Nie uległam jakoś modzie na bieganie, marnie mi idzie igranie z ogniem, łamanie zasad i podążanie za modami, zdecydowanie zbyt wyraźnie - jak na wymogi współczesności - widzę różnicę między dobrem a złem, między rozsądkiem a brawurą. Nie zainstalowano mi w głowie przeświadczenia o tym, że koniecznie muszę podbić ten świat. Wystarcza, że się nim zachwycam.

Toteż - zamiast skakać na bungee albo ekscytować kolejnymi edycjami nowoczesnych gadżetów w iście kosmicznym stylu - wolę szukać emocji w słowach, obrazach i dźwiękach. To one dostarczają mi wrażeń, to w nich znajduję siłę do życia, kiedy wszystko inne zawodzi.

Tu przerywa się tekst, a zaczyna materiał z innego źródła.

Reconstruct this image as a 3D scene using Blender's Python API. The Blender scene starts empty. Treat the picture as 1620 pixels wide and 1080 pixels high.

To one wywołują we mnie ciarki.

czwartek, 5 lutego 2015

Z WIEDŹMOWEJ KUCHNI: słodkie wyznanie. Ciasto podwójnie czekoladowe

Nie, nie, nie, ja wcale nie przeszłam na dietę! Mowy nie ma! ;-) Ja tylko zmieniam dyskretnie nawyki żywieniowe na nieco mądrzejsze niż te, którym hołdowałam do tej pory bez zastrzeżeń. Ale dieta?! A fe! To by oznaczało konieczność katowania się jakimiś koszmarnymi podróbkami smacznego jedzenia i ciągłego pilnowania się - a ja przecież pilnowana być nie znoszę, o czym już niejeden stróż miał okazję się przekonać...

Toteż stanowczo zaprzeczam wszelkim pogłoskom o Nulkowej diecie. To, że zaprzyjaźniam się właśnie intensywniej z soczewicą, kaszą, ciemnym pieczywem i warzywami, nie znaczy przecież, że definitywnie pożegnałam się z cukrem i spółką. Ja tylko... staram się trzymać od nich nieco dalej.

No, nie oszukujmy się - jeśli ktoś tak jak wspomniana tu osobniczka kocha piec i pichcić, to nie będzie mu łatwo zwiać przed pokusami. W końcu na świecie czeka jeszcze tyle przepisów do wypróbowania w wiedźmowej kuchni...

Przyznaję: nie umiałabym żyć bez pieczenia słodkości. Zbyt lubię te godziny spędzane w kuchni na odmierzaniu, mieszaniu, podgrzewaniu, miksowaniu, pieczeniu, studzeniu i zdobieniu. Zbyt cenię uprawianie kuchennej magii. I żadna siła nie zdoła mnie przed tym powstrzymać.

Co mogę zrobić w tej sytuacji? 
Wyjście - na razie dość skuteczne - znalazłam jedno: piekę, szaleję w kuchni, a później... dokarmiam innych. Rodzinę. Znajomych. Każdego, kto się nawinie i nie protestuje zbyt usilnie. ;-)

Musialam to napisać, zanim wrzucę tutaj przepis na najskuteczniejszego mordercę wszelkich diet, czyli genialne ciasto czekoladowe z kremem czekoladowym i - w tym konkretnym wypadku - cukrowymi ozdobami w klimacie nadciągającego właśnie miłosnego święta. 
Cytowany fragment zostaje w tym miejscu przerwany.